Monday, September 6

SECOND-HAND HURRICANE BLOGGING


Myy son, daughter-in-law and one-year-old grandson live in Tallahassee, where my son is attending Florida State University (an old family tradition -- we bleed garnet and gold). My mother, two sisters and their families, and assorted aunts, uncles and cousins, nieces and nephews are scattered around Florida, mostly in Panama City, but including West Palm Beach, Jacksonville and Orlando. The West Palm relatives evacuated their homes because of Hurricane Frances and are visiting the Panama City relatives, but the whole gang is prepared to depart north Florida if it's called for. Maybe they'll go up to see the Alabama relatives -- what a blessing to have a sprawling but close-knit family.
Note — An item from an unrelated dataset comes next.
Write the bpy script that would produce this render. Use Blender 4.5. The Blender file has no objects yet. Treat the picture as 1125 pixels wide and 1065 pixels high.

I'm sitting here in Dallas at 5 a.m. because I can't sleep (TMJ pain), listening to a heavy rainstorm and thinking of Hurricane Frances and my family. We've lived through so many hurricane warnings over the years but never once in my youth did we evacuate. One year a tree uprooted and fell on our roof, but we never suffered much damage even though my mother's house is only three residential blocks from the bay. In the 30 years since I left home, my family has evacuated nearly a dozen times. During Hurricane Hugo, which kept circling back around, they were forced to evacuate and return home twice, and when the third evacuation order came they just ignored it and sat pat. I talked to my sister during the third run and she told me, "We're just sitting here in the garage with the door open and watching the hurricane blow down the trees." One of the worst hurricanes to hit us, Opal, tore off the beachside half of my friend's parents' motel -- you could see the appliances and furniture all jammed in the doorways where the water surge carried them. That's remained for me a symbol of the hurricane's power. We didn't evacuate that time, either.

One of the reasons it used to be so hard to get people to evacuate was because of all the "false alarms." They weren't really false alarms, of course, but only seemed to be when the 'cane didn't hit us dead center or cause loss of life. I wonder if it's not the same with elections. Many of us realize that this presidential election is perhaps the most important one in at least a half century. George W. Bush has the potential to devastate this country with debt, rolled-back civil rights, environmental protections and business standards, diminished financial security for the middle class, and a policy of all-war-all-the-time that bleeds the nation of capital resources, allies and, most importantly, the lives of our young people. But the citizenry, weary and fearful, has heard it all before, and somehow the USA has survived and prospered.

More and more I hear people espousing "Better the devil that you know than the one you don't." In hurricane parlance, that might be "I'd rather be at home where I'm comfortable." We have got to get these people out of their comfort zones, or we're lost.